▶ [Problem description] Give back an exact copy of the lines from the start of the material through the line bearing "COL = S.collection". Include both ends and nothing else.

==== Information shown

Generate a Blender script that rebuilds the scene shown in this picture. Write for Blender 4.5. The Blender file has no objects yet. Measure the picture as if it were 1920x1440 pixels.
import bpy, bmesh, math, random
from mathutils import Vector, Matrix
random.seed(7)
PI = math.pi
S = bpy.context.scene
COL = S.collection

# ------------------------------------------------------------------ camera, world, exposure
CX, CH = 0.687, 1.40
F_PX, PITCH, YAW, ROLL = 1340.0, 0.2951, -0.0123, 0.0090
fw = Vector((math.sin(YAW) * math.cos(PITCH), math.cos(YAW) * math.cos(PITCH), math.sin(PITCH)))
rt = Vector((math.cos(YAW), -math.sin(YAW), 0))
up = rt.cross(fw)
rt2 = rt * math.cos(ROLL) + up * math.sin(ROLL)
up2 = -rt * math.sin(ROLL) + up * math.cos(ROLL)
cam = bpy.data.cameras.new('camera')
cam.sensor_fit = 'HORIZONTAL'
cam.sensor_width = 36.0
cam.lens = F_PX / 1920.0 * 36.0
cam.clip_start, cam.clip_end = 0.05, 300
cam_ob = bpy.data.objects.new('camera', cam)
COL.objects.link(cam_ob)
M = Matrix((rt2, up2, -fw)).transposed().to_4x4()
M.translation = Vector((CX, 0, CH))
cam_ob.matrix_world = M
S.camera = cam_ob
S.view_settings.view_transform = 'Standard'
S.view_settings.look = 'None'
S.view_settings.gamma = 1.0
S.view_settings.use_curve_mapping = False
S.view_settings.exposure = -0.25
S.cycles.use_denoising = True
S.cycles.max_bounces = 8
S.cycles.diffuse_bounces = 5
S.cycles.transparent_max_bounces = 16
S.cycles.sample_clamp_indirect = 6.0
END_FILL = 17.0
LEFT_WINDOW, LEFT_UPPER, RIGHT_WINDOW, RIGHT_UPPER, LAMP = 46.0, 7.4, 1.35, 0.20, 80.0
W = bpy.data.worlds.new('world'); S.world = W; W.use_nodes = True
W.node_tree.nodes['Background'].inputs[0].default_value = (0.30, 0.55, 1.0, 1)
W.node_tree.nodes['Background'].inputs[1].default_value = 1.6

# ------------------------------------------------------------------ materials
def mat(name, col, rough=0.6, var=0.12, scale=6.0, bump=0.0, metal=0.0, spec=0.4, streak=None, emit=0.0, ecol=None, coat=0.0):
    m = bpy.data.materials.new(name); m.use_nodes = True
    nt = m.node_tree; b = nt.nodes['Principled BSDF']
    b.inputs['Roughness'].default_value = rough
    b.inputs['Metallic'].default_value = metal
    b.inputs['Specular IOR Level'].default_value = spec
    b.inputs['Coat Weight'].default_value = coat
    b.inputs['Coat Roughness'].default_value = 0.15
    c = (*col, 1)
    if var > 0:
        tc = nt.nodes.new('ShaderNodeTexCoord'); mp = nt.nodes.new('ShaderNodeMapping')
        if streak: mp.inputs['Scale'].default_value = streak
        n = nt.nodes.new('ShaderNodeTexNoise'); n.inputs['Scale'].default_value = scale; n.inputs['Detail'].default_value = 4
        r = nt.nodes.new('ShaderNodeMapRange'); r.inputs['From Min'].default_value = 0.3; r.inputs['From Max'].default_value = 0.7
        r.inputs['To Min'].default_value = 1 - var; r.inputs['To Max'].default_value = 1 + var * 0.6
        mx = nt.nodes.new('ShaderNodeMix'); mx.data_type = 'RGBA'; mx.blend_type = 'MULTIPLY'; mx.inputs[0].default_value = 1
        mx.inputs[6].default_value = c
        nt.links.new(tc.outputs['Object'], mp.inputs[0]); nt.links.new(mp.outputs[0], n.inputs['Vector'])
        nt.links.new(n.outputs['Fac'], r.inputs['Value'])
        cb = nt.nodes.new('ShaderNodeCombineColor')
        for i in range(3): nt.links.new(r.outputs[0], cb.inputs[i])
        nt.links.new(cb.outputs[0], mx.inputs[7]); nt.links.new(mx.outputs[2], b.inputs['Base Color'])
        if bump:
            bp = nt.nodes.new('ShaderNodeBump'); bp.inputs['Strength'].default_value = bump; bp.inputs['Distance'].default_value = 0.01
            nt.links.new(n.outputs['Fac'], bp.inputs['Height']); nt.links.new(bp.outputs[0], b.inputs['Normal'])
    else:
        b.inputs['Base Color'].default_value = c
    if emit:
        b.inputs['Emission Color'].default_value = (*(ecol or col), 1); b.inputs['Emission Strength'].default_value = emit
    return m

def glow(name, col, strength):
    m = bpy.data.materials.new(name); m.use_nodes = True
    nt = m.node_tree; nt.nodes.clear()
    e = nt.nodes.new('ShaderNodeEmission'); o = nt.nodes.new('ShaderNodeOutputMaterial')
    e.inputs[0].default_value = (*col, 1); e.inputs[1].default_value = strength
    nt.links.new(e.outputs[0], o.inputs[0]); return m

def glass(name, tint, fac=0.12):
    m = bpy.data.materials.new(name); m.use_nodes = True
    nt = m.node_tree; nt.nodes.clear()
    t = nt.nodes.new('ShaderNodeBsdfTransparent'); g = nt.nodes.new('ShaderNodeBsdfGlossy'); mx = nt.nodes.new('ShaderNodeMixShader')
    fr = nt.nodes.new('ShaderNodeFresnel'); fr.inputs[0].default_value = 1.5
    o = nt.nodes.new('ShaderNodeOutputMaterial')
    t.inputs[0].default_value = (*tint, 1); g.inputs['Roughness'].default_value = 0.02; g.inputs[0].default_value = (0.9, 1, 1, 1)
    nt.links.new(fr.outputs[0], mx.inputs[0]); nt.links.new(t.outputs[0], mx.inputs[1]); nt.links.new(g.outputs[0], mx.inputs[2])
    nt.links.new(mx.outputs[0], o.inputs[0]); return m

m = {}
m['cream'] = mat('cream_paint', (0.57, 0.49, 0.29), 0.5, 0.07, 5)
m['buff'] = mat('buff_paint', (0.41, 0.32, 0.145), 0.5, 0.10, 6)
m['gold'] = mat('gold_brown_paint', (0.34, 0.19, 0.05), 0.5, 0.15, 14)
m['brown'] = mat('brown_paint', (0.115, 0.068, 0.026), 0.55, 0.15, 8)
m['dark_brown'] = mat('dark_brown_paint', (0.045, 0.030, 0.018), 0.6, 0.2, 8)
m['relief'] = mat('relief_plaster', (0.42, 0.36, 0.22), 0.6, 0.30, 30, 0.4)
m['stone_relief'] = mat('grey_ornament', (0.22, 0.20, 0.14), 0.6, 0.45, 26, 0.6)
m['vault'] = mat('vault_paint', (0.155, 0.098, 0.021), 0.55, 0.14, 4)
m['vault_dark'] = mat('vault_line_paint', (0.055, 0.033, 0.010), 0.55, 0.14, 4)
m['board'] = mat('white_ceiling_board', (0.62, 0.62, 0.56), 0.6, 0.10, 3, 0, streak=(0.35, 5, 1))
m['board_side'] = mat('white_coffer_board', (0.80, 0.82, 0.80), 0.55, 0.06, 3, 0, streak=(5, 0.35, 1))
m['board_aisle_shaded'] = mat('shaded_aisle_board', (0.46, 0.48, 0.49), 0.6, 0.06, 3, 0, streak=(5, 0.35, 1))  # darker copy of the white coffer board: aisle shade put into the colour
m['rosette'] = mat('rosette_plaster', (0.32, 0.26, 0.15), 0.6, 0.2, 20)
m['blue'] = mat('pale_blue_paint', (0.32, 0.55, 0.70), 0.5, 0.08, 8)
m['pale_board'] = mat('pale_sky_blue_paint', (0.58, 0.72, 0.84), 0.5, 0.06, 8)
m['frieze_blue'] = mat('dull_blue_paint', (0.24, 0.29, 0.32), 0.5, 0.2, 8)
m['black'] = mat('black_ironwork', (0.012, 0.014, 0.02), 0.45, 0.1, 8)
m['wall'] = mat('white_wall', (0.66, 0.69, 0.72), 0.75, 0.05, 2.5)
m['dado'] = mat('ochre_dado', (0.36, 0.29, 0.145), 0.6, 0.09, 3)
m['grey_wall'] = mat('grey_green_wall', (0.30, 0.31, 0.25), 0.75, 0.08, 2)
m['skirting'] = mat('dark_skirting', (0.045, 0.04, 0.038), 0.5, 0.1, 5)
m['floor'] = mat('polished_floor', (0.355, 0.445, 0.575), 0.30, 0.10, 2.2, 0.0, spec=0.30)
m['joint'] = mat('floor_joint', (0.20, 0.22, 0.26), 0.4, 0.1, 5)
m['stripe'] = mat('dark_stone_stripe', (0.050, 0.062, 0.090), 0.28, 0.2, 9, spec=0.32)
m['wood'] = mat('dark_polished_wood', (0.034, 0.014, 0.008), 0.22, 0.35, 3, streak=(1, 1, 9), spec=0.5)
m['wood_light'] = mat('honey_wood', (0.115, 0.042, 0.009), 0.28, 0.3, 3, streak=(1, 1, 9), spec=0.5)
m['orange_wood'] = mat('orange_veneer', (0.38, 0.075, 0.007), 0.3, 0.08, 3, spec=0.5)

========

▶ [Answer in full]
Generate a Blender script that rebuilds the scene shown in this picture. Write for Blender 4.5. The Blender file has no objects yet. Measure the picture as if it were 1920x1440 pixels.
import bpy, bmesh, math, random
from mathutils import Vector, Matrix
random.seed(7)
PI = math.pi
S = bpy.context.scene
COL = S.collection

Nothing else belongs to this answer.